As in her first audio, Mulgrew’s eloquence of oral and written expression strike the right emotional tones. Her enactments make vivid scenes and portrayals create memorable characters. Mulgrew takes care to give enough backstory to bring even minor characters to life.

There is the tenderness of Lucy, for example, who once was a nurse for Mulgrew’s children and, with equal sensitivity, cares for her mother. We come to know Lucy’s early life, the joy of her reuniting, and marriage with her first love. These are not detours but woven into the whole story, coloring characters, relationships and actions.

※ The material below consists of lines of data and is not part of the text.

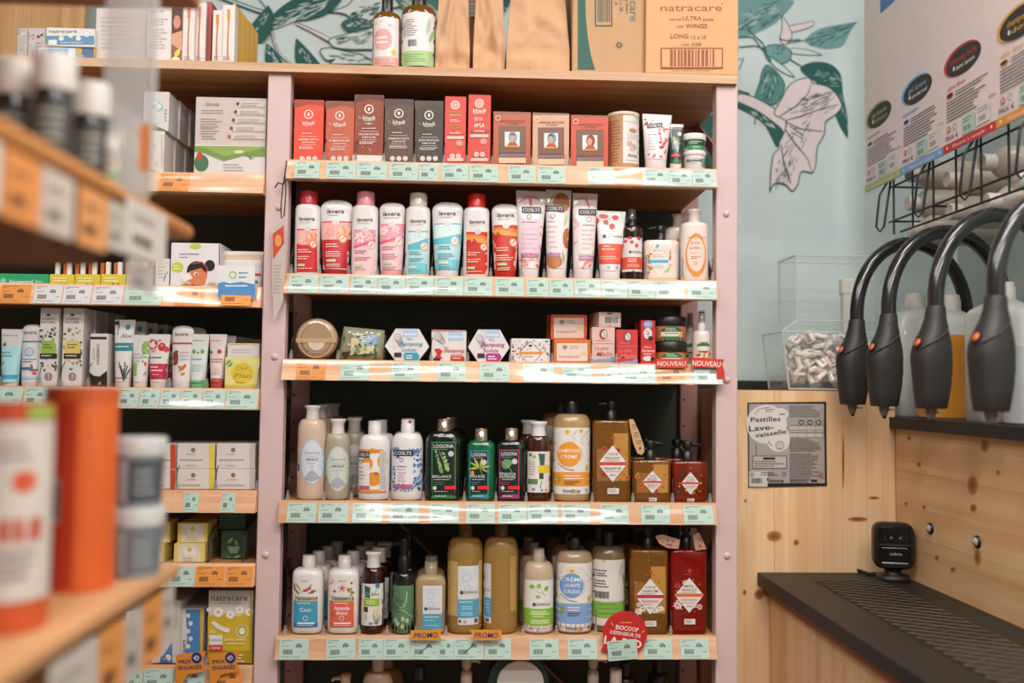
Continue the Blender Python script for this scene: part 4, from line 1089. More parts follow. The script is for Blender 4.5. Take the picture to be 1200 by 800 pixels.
p.print([O(370.5, 398.5, 20.5, .8, 'c9b8a2'), R(347, 396, 394.5, 401.5, 'b39673'), S([(356, 398.5), (386, 398.5)], .5, 'd0bda2'), G([(361, 401.5), (381, 401.5), (379, 407), (374, 410.5), (368, 410.5), (363, 407)], 'cbb9ac'), S([(362, 413.5), (380, 413.5)], .5, 'c3ad92')], rough=.25, eps=.0006)
# wrapped soap, pillow-shaped bag
p = Pr(3, 'wrapped_soap', 'soap in a crinkled clear and green wrapper', 'soap', (398, 449, 384, 422), .035, 'wrapped soap')
b = MB(); nx, nz = 12, 8
def pil(sg):
    vs = []
    rr = random.Random(4)
    for j in range(nz + 1):
        for i in range(nx + 1):
            u, v = i / nx * 2 - 1, j / nz * 2 - 1
            th = .017 * ((1 - u ** 4) * (1 - v ** 4)) ** .5 + .0006
            sk = .004 * v
            vs.append((u * p.w / 2 * (1 - .06 * v) + sk, sg * (th + rr.uniform(-.0012, .0012) * (abs(u) < .99)), (v + 1) / 2 * p.h * (1 - .05 * u)))
    return vs
fq = [(j * (nx + 1) + i, j * (nx + 1) + i + 1, (j + 1) * (nx + 1) + i + 1, (j + 1) * (nx + 1) + i) for j in range(nz) for i in range(nx)]
WR = mat('8e8f74', .22, coat=.5)
b.add(pil(-1), fq, WR, True); b.add(pil(1), [f[::-1] for f in fq], WR, True)
b.build('wrapper', p.root)
p.surf = lambda x, z: -.0185 * max(0, (1 - min(1, abs(x / (p.w / 2))) ** 4) * (1 - min(1, abs(z / p.h * 2 - 1)) ** 4)) ** .5 - .0022
p.print([SCAT(71, 401, 388, 443, 420, 40, 1.2, 3, ['5f7a4a', 'c9bfa2', '3f5a35', 'd6d0b5', '6f6a4a']), G([(412, 396), (440, 392), (438, 414), (410, 416)], 'c9bb94'), G([(419, 396), (430, 390.5), (442, 393), (442, 404), (430, 404)], '7fa3cc'), N(424, 394, 438, 3, 2.6, 'd5dde4'), SCAT(72, 415, 404, 430, 412, 9, 1, 2.4, ['7fa58a', '9dbb98', '5f7a5a']), R(401, 412, 410, 416.5, '3f3a30'), G([(408, 417), (440, 416), (436, 421), (404, 421)], '8fb08a')], eps=.001)
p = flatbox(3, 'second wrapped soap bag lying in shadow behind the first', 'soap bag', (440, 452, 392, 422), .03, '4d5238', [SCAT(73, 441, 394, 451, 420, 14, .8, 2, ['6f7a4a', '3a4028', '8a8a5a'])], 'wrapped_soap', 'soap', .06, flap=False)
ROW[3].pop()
def hexbox(x0, x1, yt, yb, acc, accd, words_, label, short):
    xm = (x0 + x1) / 2
    p = Pr(3, 'shampoo_bar_box', label, 'box', (x0, x1, yt, yb), .035, short)
    hw, h = p.w / 2, p.h
    out = [(-hw, h * .45), (-hw * .52, 0), (hw * .52, 0), (hw, h * .45), (hw * .52, h), (-hw * .52, h)]
    MB().prism(out, -.0175, .0175, mat('d5cfce', .45)).build('carton', p.root)
    MB().prism([(a * .985, z * .985 + h * .0075) for a, z in out], .0175, .0182, mat('8a6a4a', .6)).build('base_flap', p.root)
    it = [S([(xm - 12, yt + .8), (xm + 12, yt + .8)], 1.4, 'a9c4d8'), G([(xm - 4, yt + 2), (xm + 12, yt + 2), (xm + 13.5, yt + 9), (xm - 5, yt + 10)], 'a9bfdc'), X('lamazuna', xm + 4, yt + 6, 3, 'e4e8ec', 14, b=.02)]
    for k in range(5):
        it.append(O(xm - 11 + k * 1.2, yt + 10 + k * 2.4, 4.4 - k * .4, .5, '8b8685'))
    it += [SCAT(int(x0), x0 + 8, yt + 12, xm - 4, yt + 26, 10, .4, .9, ['9a9594', 'c0bab8']), X(words_[0], xm + 3, yt + 12, 2.6, acc, 7, i=.25), X(words_[1], xm + 4.5, yt + 17.5, 4.6, acc, 28, b=.015, i=.3), X(words_[2], xm + 2, yt + 24.5, 3.6, acc, 18, b=.01, i=.3), R(x0 + 11, yt + 28, x0 + 19.5, yt + 33, '332e2c'), G([(xm - 4, yt + 30), (xm - 2, yt + 28), (xm + 12, yt + 28), (xm + 15, yt + 32), (xm + 12, yt + 37.5), (xm - 3, yt + 37.5)], acc), N(xm - 1, yt + 31, xm + 10, 2, 2.8, 'e6e0e0')]
    p.print(it)
    return p
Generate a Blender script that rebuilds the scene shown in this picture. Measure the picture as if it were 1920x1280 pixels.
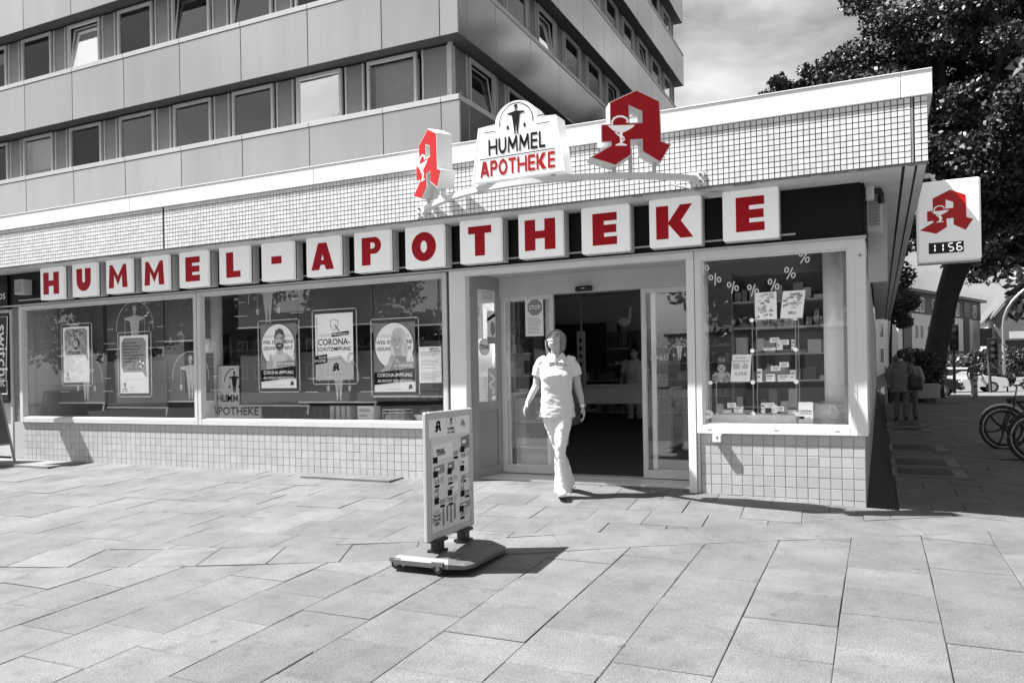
import bpy, math, random
from math import sin, cos, pi, radians, sqrt, atan2
from mathutils import Vector, Matrix
from mathutils.geometry import tessellate_polygon
import numpy as np
random.seed(7)
for o in list(bpy.data.objects): bpy.data.objects.remove(o)
sc = bpy.context.scene
C = sc.collection
# ------------------------------------------------------------------ camera
cam = bpy.data.cameras.new('camera'); camo = bpy.data.objects.new('camera', cam); C.objects.link(camo)
cam.sensor_width = 36.0; cam.lens = 1471 / 1920 * 36; cam.shift_y = 59 / 1920
cam.clip_start = 0.05; cam.clip_end = 3000
camo.matrix_world = Matrix.Translation((0, 0, 1.29)) @ Matrix.Rotation(radians(25.1), 4, 'Z') @ Matrix.Rotation(radians(90), 4, 'X') @ Matrix.Rotation(radians(-1.0), 4, 'Z')
sc.camera = camo
# ------------------------------------------------------------------ sky and sun
SUN = Vector((0.530, 0.195, -0.825)).normalized()          # direction the light travels
EL = math.asin(-SUN.z)
w = bpy.data.worlds.new('World'); sc.world = w; w.use_nodes = True
nt = w.node_tree; N = nt.nodes; N.clear()
def nd(tree, t, **k):
    n = tree.nodes.new(t)
    for a, b in k.items(): setattr(n, a, b)
    return n
out = nd(nt, 'ShaderNodeOutputWorld'); bg = nd(nt, 'ShaderNodeBackground'); bg.inputs['Strength'].default_value = 0.05
sky = nd(nt, 'ShaderNodeTexSky', sky_type='NISHITA', sun_disc=False)
sky.sun_elevation = EL; sky.sun_rotation = atan2(-SUN.x, -SUN.y) % (2 * pi); sky.dust_density = 2.0
bw = nd(nt, 'ShaderNodeRGBToBW'); nt.links.new(sky.outputs[0], bw.inputs[0])
tc = nd(nt, 'ShaderNodeTexCoord')
mp = nd(nt, 'ShaderNodeMapping'); mp.inputs['Scale'].default_value = (1.6, 1.6, 4.0); mp.inputs['Location'].default_value = (3.1, 0.4, 0.0)
nz = nd(nt, 'ShaderNodeTexNoise'); nz.inputs['Scale'].default_value = 2.2; nz.inputs['Detail'].default_value = 9; nz.inputs['Roughness'].default_value = 0.56; nz.inputs['Distortion'].default_value = 0.15
rp = nd(nt, 'ShaderNodeValToRGB'); rp.color_ramp.elements[0].position = 0.40; rp.color_ramp.elements[1].position = 0.72
nt.links.new(tc.outputs['Generated'], mp.inputs[0]); nt.links.new(mp.outputs[0], nz.inputs['Vector']); nt.links.new(nz.outputs['Fac'], rp.inputs[0])
mx = nd(nt, 'ShaderNodeMix', data_type='RGBA'); mx.inputs[7].default_value = (7.8, 7.8, 7.8, 1)
nt.links.new(rp.outputs[0], mx.inputs[0]); nt.links.new(bw.outputs[0], mx.inputs[6])
nt.links.new(mx.outputs[2], bg.inputs['Color']); nt.links.new(bg.outputs[0], out.inputs[0])
sl = bpy.data.lights.new('sun', 'SUN'); sl.energy = 5.0; sl.angle = radians(0.53); sl.color = (1, 1, 1)
so = bpy.data.objects.new('sun', sl); C.objects.link(so); so.location = (-20, -10, 30)
so.rotation_euler = SUN.to_track_quat('-Z', 'Y').to_euler()
sc.view_settings.view_transform = 'Standard'; sc.view_settings.look = 'None'
sc.view_settings.exposure = 1.32; sc.view_settings.gamma = 1.0; sc.view_settings.use_curve_mapping = False

# ------------------------------------------------------------------ materials
MATS = {}
def mat(name, v=0.5, rough=0.6, var=0.0, scale=6.0, bump=0.0, bscale=60.0, metal=0.0, spec=0.5, rgb=None, rnd=0.0, emit=0.0, streak=False, coat=0.0):
    if name in MATS: return MATS[name]
    m = bpy.data.materials.new(name); m.use_nodes = True; t = m.node_tree
    b = t.nodes['Principled BSDF']; L = t.links.new
    col = rgb if rgb else (v, v, v)
    b.inputs['Base Color'].default_value = (*col, 1); b.inputs['Roughness'].default_value = rough
    b.inputs['Metallic'].default_value = metal; b.inputs['Specular IOR Level'].default_value = spec; b.inputs['Coat Weight'].default_value = coat
    if emit:
        b.inputs['Emission Color'].default_value = (*col, 1); b.inputs['Emission Strength'].default_value = emit
    geo = nd(t, 'ShaderNodeNewGeometry')
    if var or rnd:
        fac = None
        if var:
            n = nd(t, 'ShaderNodeTexNoise'); n.inputs['Scale'].default_value = scale; n.inputs['Detail'].default_value = 6; n.inputs['Roughness'].default_value = 0.62
            src = geo.outputs['Position']
            if streak:
                mpp = nd(t, 'ShaderNodeMapping'); mpp.inputs['Scale'].default_value = (1, 1, 0.12); L(src, mpp.inputs[0]); src = mpp.outputs[0]
            L(src, n.inputs['Vector'])
            mr = nd(t, 'ShaderNodeMapRange'); mr.inputs[1].default_value = 0.25; mr.inputs[2].default_value = 0.75
            mr.inputs[3].default_value = 1 - var; mr.inputs[4].default_value = 1 + var; L(n.outputs['Fac'], mr.inputs[0]); fac = mr.outputs[0]
        if rnd:
            oi = nd(t, 'ShaderNodeObjectInfo'); ad = nd(t, 'ShaderNodeMath', operation='ADD'); fr = nd(t, 'ShaderNodeMath', operation='FRACT')
            L(oi.outputs['Random'], ad.inputs[0]); L(geo.outputs['Random Per Island'], ad.inputs[1]); L(ad.outputs[0], fr.inputs[0])
            m2 = nd(t, 'ShaderNodeMapRange'); m2.inputs[3].default_value = 1 - rnd; m2.inputs[4].default_value = 1 + rnd; L(fr.outputs[0], m2.inputs[0])
            if fac is None: fac = m2.outputs[0]
            else:
                mu = nd(t, 'ShaderNodeMath', operation='MULTIPLY'); L(fac, mu.inputs[0]); L(m2.outputs[0], mu.inputs[1]); fac = mu.outputs[0]
        vm = nd(t, 'ShaderNodeVectorMath', operation='SCALE'); vm.inputs[0].default_value = col; L(fac, vm.inputs['Scale']); L(vm.outputs[0], b.inputs['Base Color'])
    if bump:
        n = nd(t, 'ShaderNodeTexNoise'); n.inputs['Scale'].default_value = bscale; n.inputs['Detail'].default_value = 4; L(geo.outputs['Position'], n.inputs['Vector'])
        bp = nd(t, 'ShaderNodeBump'); bp.inputs['Strength'].default_value = bump; bp.inputs['Distance'].default_value = 0.01; L(n.outputs['Fac'], bp.inputs['Height']); L(bp.outputs[0], b.inputs['Normal'])
    MATS[name] = m; return m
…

Both writing and reading must have been a daunting task. The memoir goes back and forth in time from the premature death of her sister at 12 years old to her parents’ deaths. Honest in her first memoir, the second has even more depth. In an interview about the book on Facebook Live, Mulgrew said she was “determined to go to a different level.” She answers other questions about recording and writing with equal thoughtfulness and candor.

Mulgrew doesn’t hold back. She recounts her mother’s demeaning moments, her father’s caustic responses, the divisions in her parents’ marriage and the torment of their adult children. Her observations show an excellent eye for detail, and Mulgrew goes a step further with her wise and unflinching interpretations of others and herself. These seem especially poignant as she knowingly fills her vacant mother’s smallest actions with her own hopes, wishes and imaginings.

There is care in Mulgrew’s choice of words. Each seems carefully chosen for clarity, truth, exactness in meaning, emotive power and poignancy of sound. Her deep and honest recounting about loss, betrayal, anger and hurt will speak to listeners who have been through similar experiences. Mulgrew remembers, for example, how she and her siblings felt after their parents’ deaths. “We fought for life to continue. We fought to be known in a new way as siblings without parents. It was a swift and terrible tide to swim against.”